Here’s what Microsoft’s former Windows boss Terry Myerson is doing next

Visits: 2

The most recent head of Windows at Microsoft is getting into investing — specifically, venture capital and private equity.

Terry Myerson is becoming a venture partner at Madrona Venture Group and an operating executive at the Carlyle Group. Both roles are part-time. He’ll continue to be based in Seattle.

He spent more than 21 years at Microsoft, and he became one of the 16 most important people at the company — one 2013 article described him as the single most important man there — as executive vice president for the Windows and Devices Group. In addition to Windows, he was also in charge of HoloLens, Surface, Xbox and other products.

In March, four years after Microsoft named Satya Nadella as CEO, the company announced that it was splitting up the Windows and Devices Group and putting people from Myerson’s organization under two other leaders: Rajesh Jha and Scott Guthrie.

“I think a big part of it was Microsoft right now is going through some incredible growth,” Myerson said in an interview with CNBC on Monday. “It’s doing incredibly well. Satya is an incredible leader, and it really was a good time to step out.”

He also worked at Microsoft as the company faced challenges, including an antitrust crackdown from the U.S. government and the stagnation of its stock price. Some people left during the tougher times, and their departures weren’t easy to stomach, Myerson said. But under Nadella things have improved. For one thing, Microsoft’s stock has tripled.

“It was both a good time to make a change and I was ready for a change,” he said. “I’m so proud of what that company is doing right now and how well it’s doing. It’s nice to step away on a high note.”

Leaving during difficult times means leaving others behind, and he didn’t want to be one of those people, he said. By then it was a matter of whether he wanted to stick around for another decade. Ultimately, he felt that it was good to have other leaders come in and lead the next wave of growth, he said.

So he took a few months to spend time with friends and family members. He ran a half-marathon. He picked up some piano skills. But now he’s getting back into the groove of work, a few weeks after his official day as a Microsoft employee.

“Candidly, I missed being part of a team,” Myerson said. “I missed being part of the value-creation process.”

At Carlisle, he’ll be looking to draw on his experience building software at scale to help bigger companies as the private equity firm invests hundreds of millions of dollars, and at Madrona he’s excited about working with entrepreneurs with innovative ideas and investing much smaller amounts, he said.

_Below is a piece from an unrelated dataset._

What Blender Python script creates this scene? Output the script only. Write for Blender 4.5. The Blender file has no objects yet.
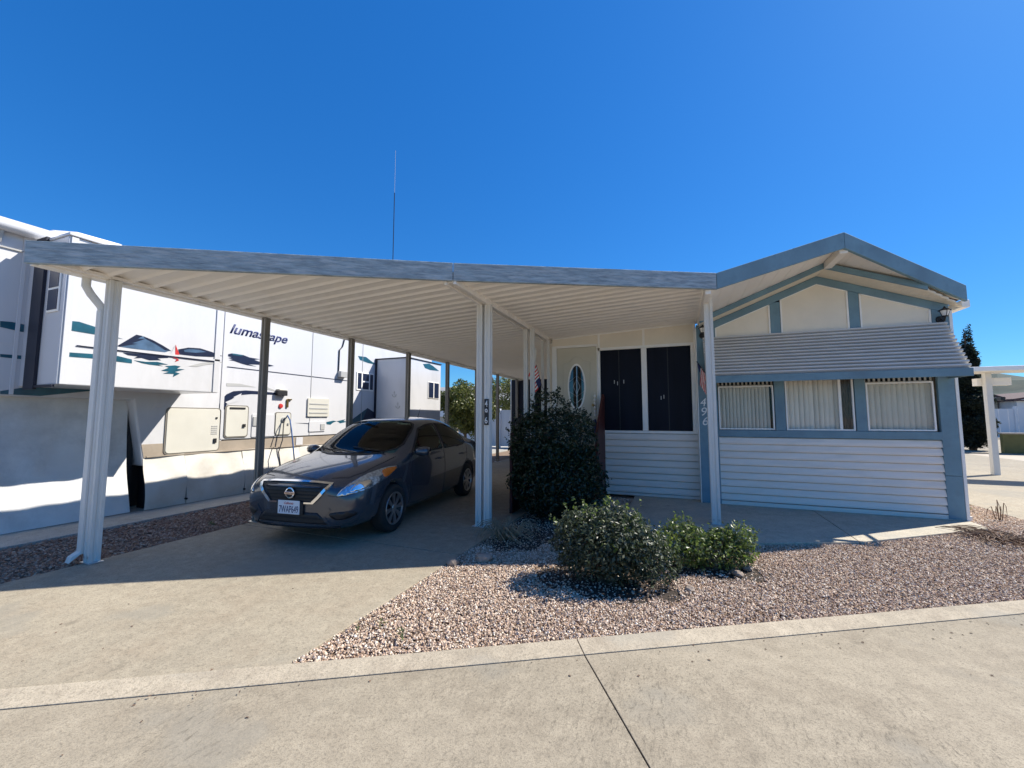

By entering venture capital, Myerson, who led Windows 10, is following the same path that two Windows leaders took before him. Brad Silverberg, who was responsible for Windows 95, co-founded Ignition Partners and Fuel Capital. Steven Sinofsky led the development of Windows 7 and Windows 8 and now he’s a board partner at Andreessen Horowitz.

At Madrona he’s working alongside another former Microsoft executive, S. “Soma” Somasegar, who was once in charge of the company’s developer division.

“In the last couple of weeks that I have been working with Terry here, it has been fantastic to see a high level of intellectual curiosity and willingness to lean in and work with entrepreneurs that Terry has been demonstrating,” Somasegar told CNBC in an email.

Myerson said he looks up to investors like John Doerr of Kleiner Perkins, who was active when Myerson was himself an entrepreneur, as well as Benchmark’s Bill Gurley. When it comes to a single deal, he said he appreciated Andreessen Horowitz’s funding of GitHub.

“I just love how they went all in. They just owned the investment. That’s just great,” Myerson said. Microsoft’s $7.5 billion acquisition of GitHub, he said, was also “great.”

And open-source software, Myerson said, is a secular trend. “It’s here to stay,” he said.